Despite beating the hated Virginia Cavaliers over the weekend, the men's lacrosse team is mortal, capable of losing to an unranked school just as much as they are capable of beating a top-ten program.

The men's basketball team is spiraling downward late in the season, which in and of itself isn't unheard-of, but given the success of recent seasons, it's jarring to see our return to the pack happening.

The women's basketball team and women's lacrosse teams brought a lot of promise into March with them. The basketball squad seemed destined to an easy road into the NCAA Tournament. Now, they're beginning to run out of gas. While the NCAAs still seem doable, doubts about anything beyond that have crept in. Meanwhile, the women's lax team came into the season No. 1 and now they're 1-2. Sure they've played a murderer's row of a schedule, but you still want to win the games against the programs you're supposed to be competing with.

Here's what I know as a Syracuse fan when March rolls around. Our basketball team is among the top fifteen in the nation. Our men's lacrosse program is a Final Four program every single season. Our women's lacrosse team has joined them there. Our women's basketball team is about to become one of the best in the nation.

Those are the sacred truths as I know them.

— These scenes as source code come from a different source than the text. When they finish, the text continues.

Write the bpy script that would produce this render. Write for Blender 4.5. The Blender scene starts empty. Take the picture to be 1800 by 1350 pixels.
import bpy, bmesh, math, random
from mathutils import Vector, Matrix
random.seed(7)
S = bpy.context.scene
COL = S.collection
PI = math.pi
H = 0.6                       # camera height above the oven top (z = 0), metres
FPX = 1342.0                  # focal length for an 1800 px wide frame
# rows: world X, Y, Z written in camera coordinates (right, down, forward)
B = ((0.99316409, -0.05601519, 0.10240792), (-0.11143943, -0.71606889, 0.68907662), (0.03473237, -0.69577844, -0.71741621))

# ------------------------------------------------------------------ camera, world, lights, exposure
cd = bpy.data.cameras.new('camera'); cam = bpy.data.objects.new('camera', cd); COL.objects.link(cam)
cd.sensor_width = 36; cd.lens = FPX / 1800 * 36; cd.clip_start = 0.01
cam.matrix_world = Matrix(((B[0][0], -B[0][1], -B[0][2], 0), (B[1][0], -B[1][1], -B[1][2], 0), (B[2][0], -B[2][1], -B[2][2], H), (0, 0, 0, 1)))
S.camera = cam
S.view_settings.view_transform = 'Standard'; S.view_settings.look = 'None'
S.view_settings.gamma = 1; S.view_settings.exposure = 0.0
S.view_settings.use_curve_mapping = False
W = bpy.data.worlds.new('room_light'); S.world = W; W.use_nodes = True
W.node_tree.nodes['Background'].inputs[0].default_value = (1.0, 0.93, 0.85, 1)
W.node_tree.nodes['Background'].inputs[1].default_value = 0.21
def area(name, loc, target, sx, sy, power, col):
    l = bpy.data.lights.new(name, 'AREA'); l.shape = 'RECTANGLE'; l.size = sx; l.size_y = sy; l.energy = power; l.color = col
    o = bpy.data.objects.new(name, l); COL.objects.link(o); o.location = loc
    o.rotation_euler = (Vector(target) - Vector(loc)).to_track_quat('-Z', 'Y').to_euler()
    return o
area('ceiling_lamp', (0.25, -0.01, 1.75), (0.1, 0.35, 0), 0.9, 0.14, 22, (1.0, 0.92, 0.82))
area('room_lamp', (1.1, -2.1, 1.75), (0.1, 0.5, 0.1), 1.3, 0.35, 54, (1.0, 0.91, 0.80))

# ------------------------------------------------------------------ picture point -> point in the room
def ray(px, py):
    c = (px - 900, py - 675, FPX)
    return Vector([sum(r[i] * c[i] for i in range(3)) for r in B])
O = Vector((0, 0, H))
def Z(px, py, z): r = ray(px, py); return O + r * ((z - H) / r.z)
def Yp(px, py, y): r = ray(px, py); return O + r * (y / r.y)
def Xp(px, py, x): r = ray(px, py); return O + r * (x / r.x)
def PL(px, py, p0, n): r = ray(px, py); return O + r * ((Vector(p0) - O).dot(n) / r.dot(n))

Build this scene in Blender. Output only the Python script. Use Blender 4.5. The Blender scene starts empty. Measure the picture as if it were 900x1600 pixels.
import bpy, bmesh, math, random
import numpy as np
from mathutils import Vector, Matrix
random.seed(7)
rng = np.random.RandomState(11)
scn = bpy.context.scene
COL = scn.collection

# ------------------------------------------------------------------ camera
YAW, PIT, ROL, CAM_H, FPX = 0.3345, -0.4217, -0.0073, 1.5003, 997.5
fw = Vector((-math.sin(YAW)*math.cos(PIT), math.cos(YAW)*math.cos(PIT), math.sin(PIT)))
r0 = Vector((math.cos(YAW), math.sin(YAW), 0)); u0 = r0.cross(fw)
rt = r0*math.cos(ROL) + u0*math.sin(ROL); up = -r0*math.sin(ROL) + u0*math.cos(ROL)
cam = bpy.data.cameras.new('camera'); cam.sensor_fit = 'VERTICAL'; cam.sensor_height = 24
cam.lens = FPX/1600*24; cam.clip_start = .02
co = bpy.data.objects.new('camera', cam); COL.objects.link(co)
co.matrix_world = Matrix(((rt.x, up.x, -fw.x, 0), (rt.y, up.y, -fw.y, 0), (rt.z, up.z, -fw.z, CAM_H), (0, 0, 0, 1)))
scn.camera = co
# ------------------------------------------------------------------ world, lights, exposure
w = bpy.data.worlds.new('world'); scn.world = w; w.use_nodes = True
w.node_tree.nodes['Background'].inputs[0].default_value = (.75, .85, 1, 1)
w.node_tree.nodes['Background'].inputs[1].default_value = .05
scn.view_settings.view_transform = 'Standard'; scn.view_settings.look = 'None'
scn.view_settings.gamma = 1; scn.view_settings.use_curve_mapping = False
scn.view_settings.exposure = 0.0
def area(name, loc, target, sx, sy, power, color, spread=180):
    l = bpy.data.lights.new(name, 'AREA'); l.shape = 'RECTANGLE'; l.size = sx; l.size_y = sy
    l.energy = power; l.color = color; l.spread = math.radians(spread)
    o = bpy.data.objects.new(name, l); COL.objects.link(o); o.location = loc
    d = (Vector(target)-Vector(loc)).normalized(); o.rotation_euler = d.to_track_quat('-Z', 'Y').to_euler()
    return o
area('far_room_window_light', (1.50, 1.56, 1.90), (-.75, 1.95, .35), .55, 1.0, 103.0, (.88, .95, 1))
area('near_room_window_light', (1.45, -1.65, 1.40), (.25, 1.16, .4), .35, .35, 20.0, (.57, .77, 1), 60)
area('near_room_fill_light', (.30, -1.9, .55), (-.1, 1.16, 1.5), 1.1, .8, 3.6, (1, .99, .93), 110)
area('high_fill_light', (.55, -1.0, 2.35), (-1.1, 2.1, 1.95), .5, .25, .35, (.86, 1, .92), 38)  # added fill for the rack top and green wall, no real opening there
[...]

And all four of them are apparently false.

Whether you've been a Syracuse fan for three years or thirty, these are strange days. We're supposed to feel a certain way by the time March rolls around and I can't say that any of us do. The sky isn't falling but there's a sense of mediocrity that's seeping into our collective experience that just shouldn't be there.

So what can we do? Well, nothing, I guess. It's up to the players and teams. Due to the success these programs have had, they've created a monster in us, their loyal legion. We accept football season as a time when a winning percentage that begins with a five is good enough. But come spring, we've become accustom to rankings, tournaments and national titles. And our expectations are measured thusly.

Fair? Nope. Every team is different. Every sport is different. Hell, every sport itself is different than it was even ten years ago.

But when I dare to look at the comments following a men's basketball loss or see the pained enthusiasm during lacrosse games, I know where it's coming from. It's not that we don't care. It's that we've been spoiled by success and now care a little too much.

Those of us who have been through a few Syracuse Marches know that there's still a lot of basketball/lacrosse to be played. And you can have all the regular-season success you want, but we'll take regular-season mediocrity and post-season success any year. Still, it's hard to shake the sense that something's foul in the county of Onondaga.

And we all know there's only one way to fix it.